“CREO QUE HAY QUE detener la excavación”, advertí.
Señalé la imagen fantasmal en la pantalla de la computadora y volteé para ver a Keneiloe Molopyane, antropóloga y científica forense a quien nuestro equipo apodó “Huesos”. Estábamos viendo la transmisión en vivo de dos colegas arqueólogas, Marina Elliott y Becca Peixotto, quienes excavaban a más de 35 metros debajo de nosotros.
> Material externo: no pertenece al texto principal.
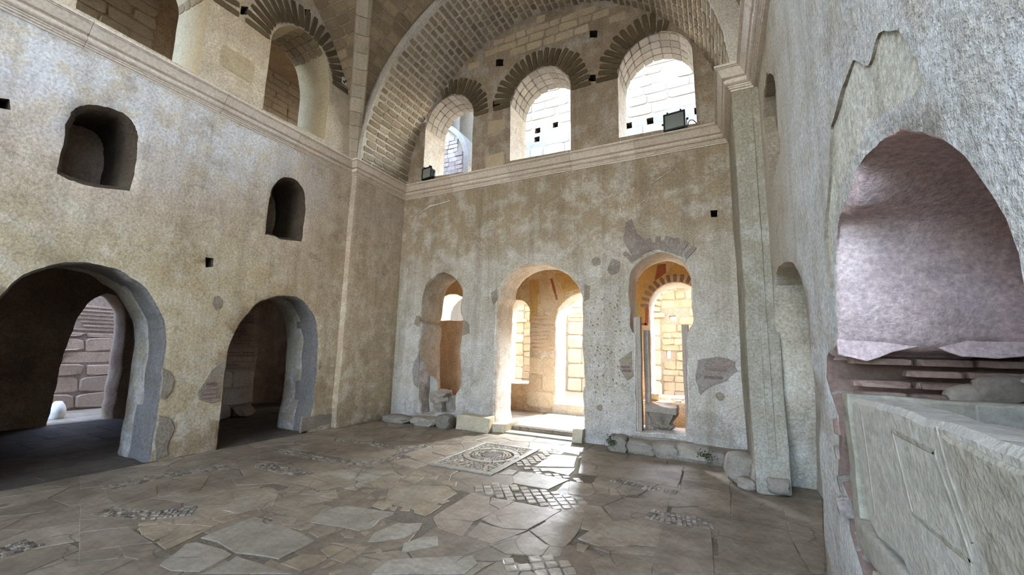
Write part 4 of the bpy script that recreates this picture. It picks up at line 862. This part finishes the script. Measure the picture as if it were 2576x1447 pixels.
# ------------------------------------------------------------------ aisle and gallery behind the left wall
AXW = -11.1
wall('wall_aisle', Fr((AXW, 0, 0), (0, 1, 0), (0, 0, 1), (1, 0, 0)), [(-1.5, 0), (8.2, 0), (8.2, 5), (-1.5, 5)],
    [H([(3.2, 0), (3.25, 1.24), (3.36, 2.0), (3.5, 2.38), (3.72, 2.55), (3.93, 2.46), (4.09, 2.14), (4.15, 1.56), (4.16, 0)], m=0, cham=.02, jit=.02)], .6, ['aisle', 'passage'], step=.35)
box('wall_aisle_pier', (AXW, 4.7, 0), (-9.75, 6.1, 3.5), 'aisle', kind='structure', jit=.03, cuts=6)
ap = D.objects['wall_aisle_pier']
for k, (x, y, sx, sy, sz) in enumerate(((-9.47, 5.2, .46, .5, .35), (-9.45, 5.72, .4, .44, .28), (-9.5, 4.76, .36, .34, .22))):
    tag(rock('rubble_block', (x, y, sz*.4), (sx, sy, sz), 'passage', None, k, 2, .3), ['largest broken block', 'broken block at the right end', 'smallest broken block'][k]+' of the rubble inside the smaller arch', 'stone block')
def on_pier(nm, y, z, w, h, t, mat):
    o = piece(nm, (0, 0, 0), Y, Zv, X, w, h, t, mat, ap, True); o.matrix_basis = ap.matrix_basis.inverted() @ (Matrix.Translation((-9.75, y, z)) @ Matrix((Y*w, Zv*h, X*t)).transposed().to_4x4())
for z, h, cuts in ((.2, .36, (4.72, 5.3, 6.08)), (.58, .4, (4.72, 5.15, 5.6, 6.08))):
    for a, b in zip(cuts, cuts[1:]): on_pier('stone', (a+b)/2, z+h/2-.0, (b-a)*.97, h*.95, .04, 'passage')
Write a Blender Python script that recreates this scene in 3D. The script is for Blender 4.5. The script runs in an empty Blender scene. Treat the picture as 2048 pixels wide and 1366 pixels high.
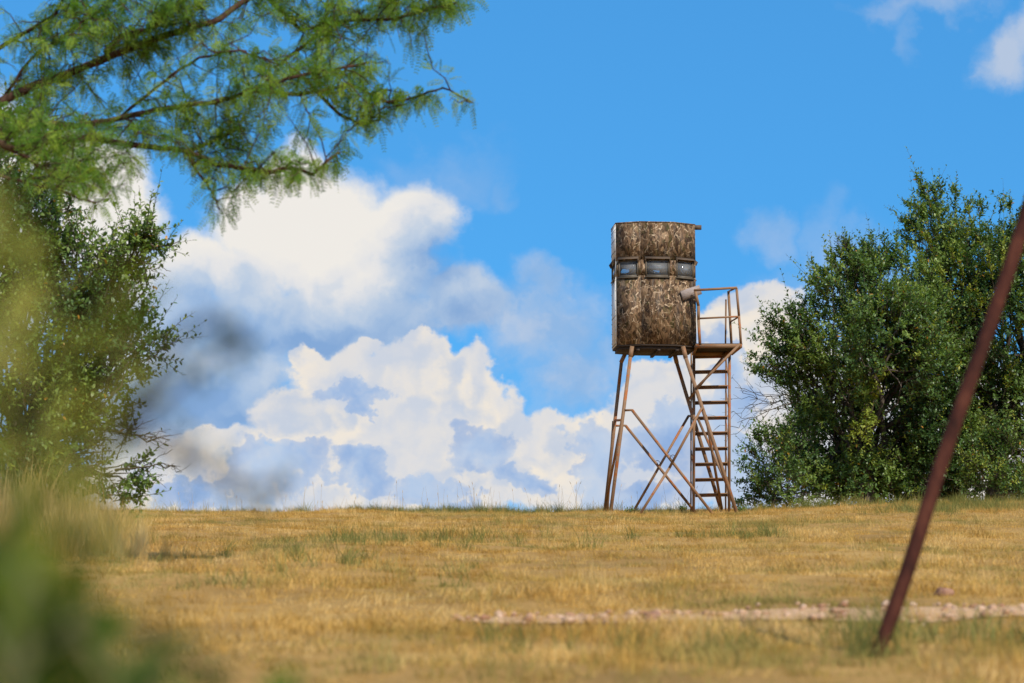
import bpy, bmesh, math, random
import numpy as np
from mathutils import Vector, Matrix, noise as mnoise

scene = bpy.context.scene
COL = scene.collection
random.seed(7)
R = np.random.default_rng(11)

# ------------------------------------------------------------------ camera
F_PX = 4500.0                       # focal length in pixels of the 2048 px wide photograph
PITCH = math.radians(8.63)
EYE = Vector((0.0, 0.0, 1.0))
cam_data = bpy.data.cameras.new('camera')
cam_data.sensor_width = 36.0
cam_data.lens = F_PX / 2048.0 * 36.0
cam_data.clip_start = 0.05
cam_data.clip_end = 6000.0
cam_data.dof.use_dof = True
cam_data.dof.focus_distance = 41.5
cam_data.dof.aperture_fstop = 3.0
cam_data.dof.aperture_blades = 0
cam = bpy.data.objects.new('camera', cam_data)
cam.location = EYE
cam.rotation_euler = (math.pi / 2 + PITCH, 0, 0)
COL.objects.link(cam)
scene.camera = cam


def ray(px, py):
    dx, dy = (px - 1024.0) / F_PX, -(py - 683.0) / F_PX
    c, s = math.cos(PITCH), math.sin(PITCH)
    return Vector((dx, c - dy * s, s + dy * c))


def W(px, py, y):
    """The place at depth y (metres north of the camera) that the photograph shows at pixel px, py."""
    d = ray(px, py)
    return EYE + d * (y / d.y)


def lin(r, g, b):
    f = lambda v: v / 12.92 if v <= 0.04045 else ((v + 0.055) / 1.055) ** 2.4
    return (f(r / 255), f(g / 255), f(b / 255), 1.0)


# ------------------------------------------------------------------ light and exposure
SUN_EL, SUN_AZ = math.radians(43), math.radians(149)      # azimuth from +Y (north) towards +X: behind the camera, right
scene.view_settings.view_transform = 'Standard'
scene.view_settings.look = 'None'
scene.view_settings.gamma = 1.0
scene.view_settings.exposure = 0.0
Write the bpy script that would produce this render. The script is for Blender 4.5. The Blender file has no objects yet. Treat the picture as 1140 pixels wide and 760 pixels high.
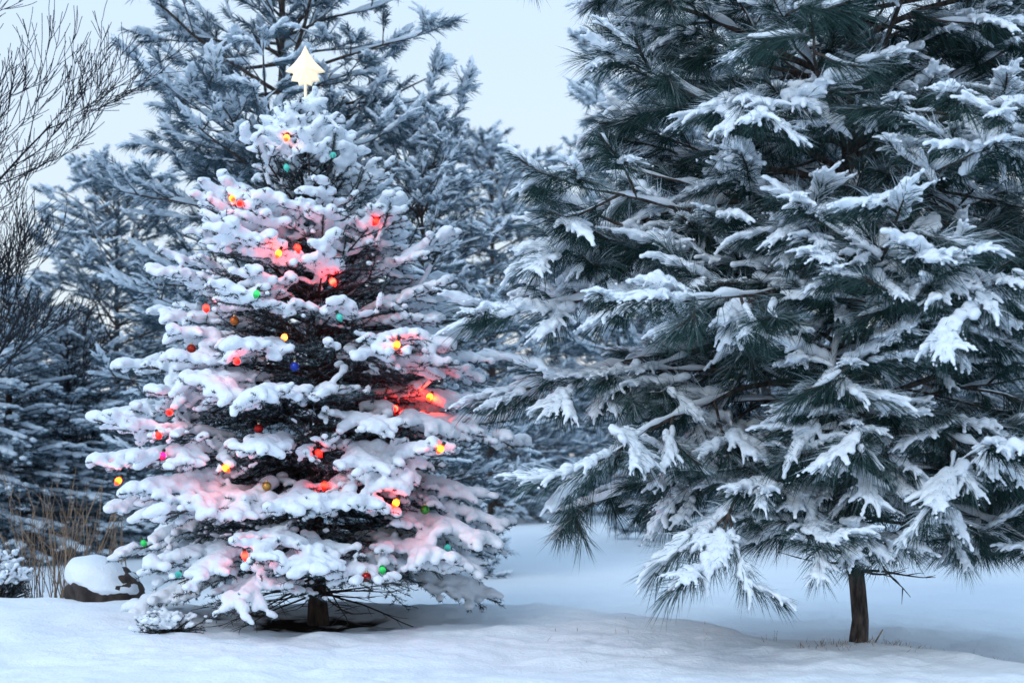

Era noviembre de 2018 y estábamos sentados en el “centro de comando” de nuestro equipo, en el sistema de cuevas Rising Star, Sudáfrica, que comprende casi cuatro kilómetros de pasajes transversales y que en algunos puntos desciende más de 40 metros por debajo de la superficie. De vez en cuando hay cámaras en las que te puedes sentar o incluso poner de pie, pero la mayoría de los espacios abiertos son relativamente pequeños. Marina y Becca, nuestras excavadoras con más experiencia, trabajaban en uno de esos espacios, Dinaledi.
En estas cuevas se formaron sedimentos a partir del polvo y el escombro que se desprendieron de los muros y cubrieron el suelo en capas casi invisibles. Sin embargo, el sedimento que Marina y Becca estaban sacando no tenía la misma uniformidad. Parecía que lo habían manipulado. “Parece que hay un hoyo en el suelo de la cueva -le respondí a Huesos-. No creo que sea una depresión natural. Parece un túmulo”, concluí.
Huesos abrió los ojos como platos. “Tienes razón”. Volvió a estudiar la imagen en la pantalla. “Creo que estás tomando una buena decisión. Hay que detenernos”.
pero esa decisión resultaría en una revelación científica y uno de los momentos más aterradores y asombrosos de mi vida.